Ironically, Russia’s advance in Latin America has been limited by China’s own progress in the region.  The PRC has displaced Russia, to some degree, in arms sales to countries such as Peru and Venezuela.  In commerce, Chinese companies have bought Rusal’s interest in Jamaica’s Alpart bauxite refinery, and beat out Rosatom for nuclear energy work in Argentina.

Yet Russian and Chinese interests also complement each other, insofar as Chinese loans and other investments sustain anti-U.S. regimes such as Venezuela, giving them options to conduct provocative activities with Russia that the PRC would not necessarily risk.  If Russia and China collaborate more explicitly in Latin America, as they occasionally do in Siberia and in Asia, the threat to U.S. interests could expand.

In responding to the Russian challenge, the U.S. should not attempt to block the region’s legitimate political and commercial interactions with Russia and other commercial actors. Instead, it should respectfully apply a combination of incentives to prevent it from building a presence that empowers undemocratic, criminal, and/or anti-U.S. regimes, and from expanding Russian options that threaten the U.S. from the Western Hemisphere in times of conflict.

The U.S. can help itself by being a good partner, avoiding, where possible, withdrawal from treaty commitments, abrupt increases in deportations of Latin Americans, and rhetoric from senior officials impugning our partner nations and their citizens.
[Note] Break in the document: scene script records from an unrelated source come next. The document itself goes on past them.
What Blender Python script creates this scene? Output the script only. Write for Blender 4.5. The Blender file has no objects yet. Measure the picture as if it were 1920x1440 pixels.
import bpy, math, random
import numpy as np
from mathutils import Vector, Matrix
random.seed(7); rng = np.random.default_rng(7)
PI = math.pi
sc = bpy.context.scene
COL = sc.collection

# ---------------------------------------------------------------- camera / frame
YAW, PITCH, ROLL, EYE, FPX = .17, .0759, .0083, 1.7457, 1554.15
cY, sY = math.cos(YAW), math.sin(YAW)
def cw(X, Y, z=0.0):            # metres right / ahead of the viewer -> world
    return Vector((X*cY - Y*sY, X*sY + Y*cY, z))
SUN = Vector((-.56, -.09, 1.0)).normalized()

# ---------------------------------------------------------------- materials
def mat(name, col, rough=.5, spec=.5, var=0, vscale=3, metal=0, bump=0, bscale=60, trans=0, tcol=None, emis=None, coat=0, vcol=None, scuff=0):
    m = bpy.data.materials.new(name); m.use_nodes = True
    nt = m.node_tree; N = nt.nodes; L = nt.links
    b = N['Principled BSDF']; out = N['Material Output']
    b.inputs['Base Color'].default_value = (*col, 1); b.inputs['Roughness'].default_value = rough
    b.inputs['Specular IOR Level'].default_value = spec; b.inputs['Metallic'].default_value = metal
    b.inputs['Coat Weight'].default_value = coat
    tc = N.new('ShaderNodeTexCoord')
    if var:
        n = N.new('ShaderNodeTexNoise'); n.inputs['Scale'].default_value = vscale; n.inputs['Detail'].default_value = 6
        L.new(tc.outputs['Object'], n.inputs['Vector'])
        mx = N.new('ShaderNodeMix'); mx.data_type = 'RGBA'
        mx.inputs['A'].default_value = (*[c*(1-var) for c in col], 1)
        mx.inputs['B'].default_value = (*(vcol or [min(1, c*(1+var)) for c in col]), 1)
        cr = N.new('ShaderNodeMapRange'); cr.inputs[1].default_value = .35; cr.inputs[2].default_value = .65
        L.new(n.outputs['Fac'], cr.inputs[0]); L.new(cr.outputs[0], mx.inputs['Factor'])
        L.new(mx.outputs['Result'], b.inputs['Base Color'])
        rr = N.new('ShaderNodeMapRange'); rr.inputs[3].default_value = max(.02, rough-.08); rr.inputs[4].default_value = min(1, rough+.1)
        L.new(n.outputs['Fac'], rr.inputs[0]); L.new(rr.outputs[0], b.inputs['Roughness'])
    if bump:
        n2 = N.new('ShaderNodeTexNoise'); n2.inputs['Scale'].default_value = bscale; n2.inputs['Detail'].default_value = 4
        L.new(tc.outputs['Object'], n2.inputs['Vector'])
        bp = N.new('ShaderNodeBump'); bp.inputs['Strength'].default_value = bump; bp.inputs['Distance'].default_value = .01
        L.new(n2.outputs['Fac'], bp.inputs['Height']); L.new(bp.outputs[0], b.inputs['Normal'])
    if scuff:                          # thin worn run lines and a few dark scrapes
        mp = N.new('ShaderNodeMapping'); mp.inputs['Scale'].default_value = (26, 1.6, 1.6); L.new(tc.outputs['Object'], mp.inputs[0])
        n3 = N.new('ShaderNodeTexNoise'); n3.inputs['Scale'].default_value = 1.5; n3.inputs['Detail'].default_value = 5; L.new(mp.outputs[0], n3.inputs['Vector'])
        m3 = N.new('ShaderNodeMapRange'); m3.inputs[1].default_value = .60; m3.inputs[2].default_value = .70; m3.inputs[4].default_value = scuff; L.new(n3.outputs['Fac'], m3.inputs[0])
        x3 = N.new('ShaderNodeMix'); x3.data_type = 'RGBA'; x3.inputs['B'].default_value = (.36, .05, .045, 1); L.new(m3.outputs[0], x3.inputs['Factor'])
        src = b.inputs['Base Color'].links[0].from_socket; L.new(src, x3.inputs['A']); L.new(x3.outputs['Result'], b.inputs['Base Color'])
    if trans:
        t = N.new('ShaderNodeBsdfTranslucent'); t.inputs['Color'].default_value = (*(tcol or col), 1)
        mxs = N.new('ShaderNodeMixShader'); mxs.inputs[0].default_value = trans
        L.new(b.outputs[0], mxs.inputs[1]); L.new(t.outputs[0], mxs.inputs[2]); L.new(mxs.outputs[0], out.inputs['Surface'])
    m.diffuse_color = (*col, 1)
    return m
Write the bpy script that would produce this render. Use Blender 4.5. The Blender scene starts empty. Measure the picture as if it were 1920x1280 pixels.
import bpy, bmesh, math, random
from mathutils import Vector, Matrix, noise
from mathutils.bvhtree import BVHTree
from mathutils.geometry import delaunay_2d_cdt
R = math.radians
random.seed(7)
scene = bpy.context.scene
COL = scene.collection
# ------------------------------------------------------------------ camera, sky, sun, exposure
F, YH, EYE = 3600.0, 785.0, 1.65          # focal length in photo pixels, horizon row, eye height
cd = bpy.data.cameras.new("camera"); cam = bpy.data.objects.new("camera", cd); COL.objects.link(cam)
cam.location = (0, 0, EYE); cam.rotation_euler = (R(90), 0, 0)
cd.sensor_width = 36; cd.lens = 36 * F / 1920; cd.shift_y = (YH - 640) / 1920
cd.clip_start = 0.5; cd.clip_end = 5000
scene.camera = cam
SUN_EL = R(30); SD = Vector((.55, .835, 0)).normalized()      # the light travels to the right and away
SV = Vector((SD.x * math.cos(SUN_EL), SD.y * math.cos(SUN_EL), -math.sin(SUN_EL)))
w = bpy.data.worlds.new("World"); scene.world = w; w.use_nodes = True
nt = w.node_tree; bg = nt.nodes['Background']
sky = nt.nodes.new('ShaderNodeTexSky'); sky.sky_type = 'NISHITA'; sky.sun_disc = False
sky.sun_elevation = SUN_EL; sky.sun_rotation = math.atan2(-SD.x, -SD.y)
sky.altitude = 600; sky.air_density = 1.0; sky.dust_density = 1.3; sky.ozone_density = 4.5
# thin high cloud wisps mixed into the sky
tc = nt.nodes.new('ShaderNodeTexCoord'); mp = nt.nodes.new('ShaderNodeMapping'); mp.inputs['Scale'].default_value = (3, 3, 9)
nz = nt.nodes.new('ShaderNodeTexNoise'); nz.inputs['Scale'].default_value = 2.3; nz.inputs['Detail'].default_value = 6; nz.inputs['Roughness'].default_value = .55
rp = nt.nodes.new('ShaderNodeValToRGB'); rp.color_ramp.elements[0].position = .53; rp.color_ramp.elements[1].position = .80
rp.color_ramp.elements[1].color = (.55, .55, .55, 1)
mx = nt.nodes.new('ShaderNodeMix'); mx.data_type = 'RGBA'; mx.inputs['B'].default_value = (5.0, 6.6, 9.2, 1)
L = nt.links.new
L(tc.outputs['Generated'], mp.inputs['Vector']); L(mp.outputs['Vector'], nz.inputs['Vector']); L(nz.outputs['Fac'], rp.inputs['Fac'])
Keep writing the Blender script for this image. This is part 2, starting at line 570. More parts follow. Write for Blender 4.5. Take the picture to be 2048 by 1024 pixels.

The U.S. must continue to monitor Russian activities in the region closely, as well as maintaining clear and regular communication with partners regarding those activities.  It should work to isolate states such as Venezuela, Nicaragua, and Cuba which deliberately and actively leverage Russian resources and cooperation against U.S. interests, while ensuring that U.S. friends such as Argentina succeed, and demonstrating to partners in transition, such as Ecuador, the merit of working with the U.S.

Where possible, the Department of Defense should prioritize high-profile foreign military sales that draw the partner away from reliance on Russian goods and support relationships.  These include the sale of the Stryker combat vehicle to Peru, as well as the continued sale of Blackhawk helicopters and HMMWVs to Mexico.

Within the Army, SOUTHCOM and NORTHCOM, the challenge of Russia (along with other extra-hemispheric actors) increases the importance of resourcing and supporting U.S. theater engagement efforts, including staff talks, exercises, training, and professional military education of partner nation personnel in U.S. institutions such as WHINSEC and the Army War College.  Leveraging State Partnership Programs is an important force multiplier in this regard.

The services can also do more to show U.S. value as a partner through peer-to-peer engagements on topics such as institutional transformation or capabilities-based acquisition.

Existing U.S. relationships with the region, its geographic proximity and Russia’s limited resources gives the U.S. good options for limiting the more threatening aspects of Russian advances.  Yet as Russia’s presence grows, it is in the U.S. interest to act sooner rather than later.

Evan Ellis is the Latin America Research Professor for the U.S. Army War College Strategic Studies Institute.  The views expressed herein are strictly his own.